Nevertheless, there was a double standard when immigrants arrived from the south with their chests of sombreros, tamales, scapulars, images of the Virgin Mary and strange death cults and other rituals that only appeal to anthropologists.

But whether they are of metal, concrete or barbed wire, every border is vulnerable to the challenges of starving human beings, hungry for freedom. And in Washington, they never thought that it would be better to help their neighbors from the south in order to avoid them arriving in waves. Instead they built institutions to crush those in search of the “American dream” with ministries, towers, lookouts, patrols, wired fences, deserted terrains, night-time helicopters and other high-tech gadgets.

But no technology can stop those who flee their current realities – these are people who, in time, ironically become key influencers, political decision-makers and modifiers of that reality.

Will we have to call this “the quiet revenge” that the Latinos today seek for the U.S. policies of previous centuries in Latin America and currently toward Mexico? Is this a new sociological phenomenon that academics will one day have to call “the potential power of immigrant votes?” Americans that are more opposed to change have been partly diluted and are becoming a minority, because (like many Europeans) they have opted to live happily without having children or because they prefer others to learn English over reading “Don Quixote”, “One Hundred Years of Solitude” or “Old Gringo.”

When globalization took off the U.S. had an opportunity of which they did not know how to take advantage. Instead of searching for how to universalize themselves, they clung to the idea that the world had to accept and internalize their own “American” values. They had their minds fixed on one idea: “The whole world wants to be like us; therefore they should imitate us.” Will today’s analysts question the democratic system because it permits “absurdness” and “intolerance” towards its Anglo inventors?

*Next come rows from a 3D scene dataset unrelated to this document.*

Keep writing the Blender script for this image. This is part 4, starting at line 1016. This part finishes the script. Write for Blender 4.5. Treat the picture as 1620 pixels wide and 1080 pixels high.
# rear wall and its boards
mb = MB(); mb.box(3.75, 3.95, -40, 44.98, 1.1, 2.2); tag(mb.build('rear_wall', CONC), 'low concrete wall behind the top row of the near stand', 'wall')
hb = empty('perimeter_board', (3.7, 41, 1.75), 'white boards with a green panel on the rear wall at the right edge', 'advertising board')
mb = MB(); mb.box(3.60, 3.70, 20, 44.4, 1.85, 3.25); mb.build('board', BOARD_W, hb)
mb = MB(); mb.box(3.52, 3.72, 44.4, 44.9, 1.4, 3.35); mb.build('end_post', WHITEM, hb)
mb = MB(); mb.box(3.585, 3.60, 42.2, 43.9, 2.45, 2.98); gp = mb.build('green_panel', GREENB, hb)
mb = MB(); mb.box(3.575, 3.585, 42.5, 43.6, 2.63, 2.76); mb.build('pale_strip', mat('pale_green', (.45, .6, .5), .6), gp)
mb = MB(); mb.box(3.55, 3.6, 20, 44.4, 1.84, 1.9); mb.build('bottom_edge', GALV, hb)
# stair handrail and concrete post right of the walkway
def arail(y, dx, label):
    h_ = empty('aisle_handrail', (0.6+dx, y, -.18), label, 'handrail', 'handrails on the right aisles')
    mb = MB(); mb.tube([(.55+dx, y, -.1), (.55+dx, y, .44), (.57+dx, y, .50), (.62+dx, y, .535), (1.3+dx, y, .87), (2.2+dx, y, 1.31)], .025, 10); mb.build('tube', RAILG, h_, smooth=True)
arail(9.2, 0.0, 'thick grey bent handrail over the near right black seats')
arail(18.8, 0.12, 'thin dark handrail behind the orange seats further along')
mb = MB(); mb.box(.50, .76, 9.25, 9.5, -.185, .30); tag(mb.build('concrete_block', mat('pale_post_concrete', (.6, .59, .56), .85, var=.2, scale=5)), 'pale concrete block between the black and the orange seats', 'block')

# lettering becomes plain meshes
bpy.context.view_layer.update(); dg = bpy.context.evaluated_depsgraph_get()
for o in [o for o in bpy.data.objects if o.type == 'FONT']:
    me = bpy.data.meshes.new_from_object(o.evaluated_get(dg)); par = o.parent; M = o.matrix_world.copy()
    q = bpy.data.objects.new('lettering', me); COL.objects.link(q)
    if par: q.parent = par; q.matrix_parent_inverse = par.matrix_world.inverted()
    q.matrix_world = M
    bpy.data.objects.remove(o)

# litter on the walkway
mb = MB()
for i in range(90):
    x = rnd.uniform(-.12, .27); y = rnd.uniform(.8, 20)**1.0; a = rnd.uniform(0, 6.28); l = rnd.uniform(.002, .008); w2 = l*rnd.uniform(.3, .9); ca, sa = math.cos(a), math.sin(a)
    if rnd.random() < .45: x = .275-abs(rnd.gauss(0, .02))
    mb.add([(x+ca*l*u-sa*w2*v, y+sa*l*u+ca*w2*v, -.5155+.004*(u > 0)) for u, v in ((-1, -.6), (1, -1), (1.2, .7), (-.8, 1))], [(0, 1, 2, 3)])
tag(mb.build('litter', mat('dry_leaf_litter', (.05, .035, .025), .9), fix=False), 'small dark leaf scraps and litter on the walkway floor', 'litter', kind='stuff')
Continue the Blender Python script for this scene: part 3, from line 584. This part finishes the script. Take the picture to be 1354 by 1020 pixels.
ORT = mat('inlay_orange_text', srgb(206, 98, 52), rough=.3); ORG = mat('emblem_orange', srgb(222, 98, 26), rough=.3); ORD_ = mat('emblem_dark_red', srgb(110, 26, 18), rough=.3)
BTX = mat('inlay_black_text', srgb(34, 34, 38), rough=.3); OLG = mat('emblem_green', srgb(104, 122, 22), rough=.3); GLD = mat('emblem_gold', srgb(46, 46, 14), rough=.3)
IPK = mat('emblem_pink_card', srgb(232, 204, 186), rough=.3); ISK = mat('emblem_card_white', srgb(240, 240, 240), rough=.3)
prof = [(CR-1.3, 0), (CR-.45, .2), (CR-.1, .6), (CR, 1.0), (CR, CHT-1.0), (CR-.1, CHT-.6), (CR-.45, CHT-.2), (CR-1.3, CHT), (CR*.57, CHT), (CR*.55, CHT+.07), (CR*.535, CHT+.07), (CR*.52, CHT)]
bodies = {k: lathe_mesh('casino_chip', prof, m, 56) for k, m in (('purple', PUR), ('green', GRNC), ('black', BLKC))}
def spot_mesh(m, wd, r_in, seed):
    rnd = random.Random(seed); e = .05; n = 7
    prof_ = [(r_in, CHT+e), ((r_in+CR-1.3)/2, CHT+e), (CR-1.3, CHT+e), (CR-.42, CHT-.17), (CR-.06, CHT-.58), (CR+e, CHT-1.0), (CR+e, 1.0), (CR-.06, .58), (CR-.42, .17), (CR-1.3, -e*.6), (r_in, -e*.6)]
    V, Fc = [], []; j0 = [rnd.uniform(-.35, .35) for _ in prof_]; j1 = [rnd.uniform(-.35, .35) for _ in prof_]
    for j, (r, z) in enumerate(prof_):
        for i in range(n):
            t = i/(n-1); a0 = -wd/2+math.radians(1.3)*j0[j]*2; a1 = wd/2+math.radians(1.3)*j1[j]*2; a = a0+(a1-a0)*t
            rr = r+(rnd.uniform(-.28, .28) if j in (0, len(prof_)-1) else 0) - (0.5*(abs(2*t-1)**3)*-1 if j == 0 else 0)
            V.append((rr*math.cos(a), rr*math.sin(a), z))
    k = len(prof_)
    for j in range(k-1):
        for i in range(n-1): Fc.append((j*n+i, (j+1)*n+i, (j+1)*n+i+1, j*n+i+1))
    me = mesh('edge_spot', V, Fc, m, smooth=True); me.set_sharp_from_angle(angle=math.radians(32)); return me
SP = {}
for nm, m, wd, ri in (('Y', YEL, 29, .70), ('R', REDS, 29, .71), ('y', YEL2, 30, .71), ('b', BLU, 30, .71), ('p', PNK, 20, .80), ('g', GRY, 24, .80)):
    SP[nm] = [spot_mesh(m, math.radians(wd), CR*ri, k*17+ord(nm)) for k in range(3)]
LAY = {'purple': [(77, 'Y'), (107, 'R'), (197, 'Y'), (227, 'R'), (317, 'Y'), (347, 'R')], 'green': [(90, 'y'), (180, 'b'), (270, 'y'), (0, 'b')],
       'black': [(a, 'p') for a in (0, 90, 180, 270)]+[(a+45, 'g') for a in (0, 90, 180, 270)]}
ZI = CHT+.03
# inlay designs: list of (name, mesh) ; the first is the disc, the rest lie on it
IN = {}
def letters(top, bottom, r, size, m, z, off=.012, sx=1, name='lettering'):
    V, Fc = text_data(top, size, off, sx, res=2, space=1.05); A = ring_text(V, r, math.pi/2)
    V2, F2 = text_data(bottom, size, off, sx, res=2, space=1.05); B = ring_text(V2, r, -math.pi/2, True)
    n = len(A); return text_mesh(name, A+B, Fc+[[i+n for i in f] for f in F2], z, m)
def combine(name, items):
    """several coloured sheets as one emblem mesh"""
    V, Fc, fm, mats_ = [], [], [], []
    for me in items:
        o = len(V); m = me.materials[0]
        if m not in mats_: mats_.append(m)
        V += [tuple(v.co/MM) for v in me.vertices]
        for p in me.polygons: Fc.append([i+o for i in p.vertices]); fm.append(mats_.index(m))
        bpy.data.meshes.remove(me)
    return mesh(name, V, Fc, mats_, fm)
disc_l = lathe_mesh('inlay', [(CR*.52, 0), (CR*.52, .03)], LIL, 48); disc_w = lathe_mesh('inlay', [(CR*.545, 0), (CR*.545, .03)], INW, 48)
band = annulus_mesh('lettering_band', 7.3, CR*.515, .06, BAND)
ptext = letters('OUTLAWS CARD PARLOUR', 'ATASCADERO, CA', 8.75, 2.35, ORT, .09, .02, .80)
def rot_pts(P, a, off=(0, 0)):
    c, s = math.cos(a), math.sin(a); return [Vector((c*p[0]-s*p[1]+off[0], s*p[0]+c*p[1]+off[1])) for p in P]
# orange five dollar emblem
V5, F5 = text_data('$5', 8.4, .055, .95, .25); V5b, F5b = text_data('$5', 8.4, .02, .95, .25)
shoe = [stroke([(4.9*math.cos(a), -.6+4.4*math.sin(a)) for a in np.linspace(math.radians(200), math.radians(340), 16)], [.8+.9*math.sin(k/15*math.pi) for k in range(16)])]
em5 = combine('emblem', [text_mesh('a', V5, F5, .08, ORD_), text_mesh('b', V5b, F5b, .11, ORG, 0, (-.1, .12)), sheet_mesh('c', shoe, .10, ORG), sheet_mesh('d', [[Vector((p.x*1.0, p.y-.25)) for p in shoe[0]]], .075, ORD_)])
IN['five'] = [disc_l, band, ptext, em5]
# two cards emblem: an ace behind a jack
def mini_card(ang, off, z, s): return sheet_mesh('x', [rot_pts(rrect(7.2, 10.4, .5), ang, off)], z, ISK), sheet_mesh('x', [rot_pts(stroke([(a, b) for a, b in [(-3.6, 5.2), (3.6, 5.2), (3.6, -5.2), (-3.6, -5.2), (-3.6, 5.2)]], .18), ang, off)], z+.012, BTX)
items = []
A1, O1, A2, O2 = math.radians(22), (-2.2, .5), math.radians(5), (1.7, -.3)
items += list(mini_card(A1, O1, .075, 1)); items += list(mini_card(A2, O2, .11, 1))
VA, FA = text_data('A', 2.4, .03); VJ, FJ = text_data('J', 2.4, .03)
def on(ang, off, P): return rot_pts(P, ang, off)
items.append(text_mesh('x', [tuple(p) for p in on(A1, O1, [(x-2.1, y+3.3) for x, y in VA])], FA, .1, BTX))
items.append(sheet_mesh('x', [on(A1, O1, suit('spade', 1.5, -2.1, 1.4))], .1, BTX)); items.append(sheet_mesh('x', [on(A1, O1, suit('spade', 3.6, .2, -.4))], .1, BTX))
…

How unpleasant it must have been for many North Americans educated in the WASP mentality to see that this surge of noisy, undersized and badly dressed Latinos is now a “minority” with political power that cannot be ignored! Upon seeing rallies of Yankee political parties fighting for power, there is something that really strikes me. On one hand, there are the wealthy Republicans – with their outspoken pastors – who pretend to straighten out the creases of the State with their business experience. On the other hand, there is the Democratic candidate, magistrate–hybrid in blood and training, promising a better future as if he were leader of a third world country dealing with its underprivileged ethnic population, minorities and gallant immigrants.

Did this seem more like a Latin American scene? Or is it that America is not so united after all? Have the tides already turned? Many people in Boise or in other northern cities will already be thinking that if democracy did not work for them (because the two-party system and other mechanisms could not avoid it) the system must now be changed or rebelled against. If more Oriental or dark faces begin to appear in Congress or the White House, then what is to stop this silent and gradual avalanche from slowly producing new children with sombreros and bushy moustaches like Uncle Sam?

What else could happen? Will the decreasing minority allow Pancho Villa and Emiliano Zapata effigies to be sculpted in South Dakota on par with those of Washington and Lincoln?

Are tacos and tequila already stealing power from hamburgers and Millers?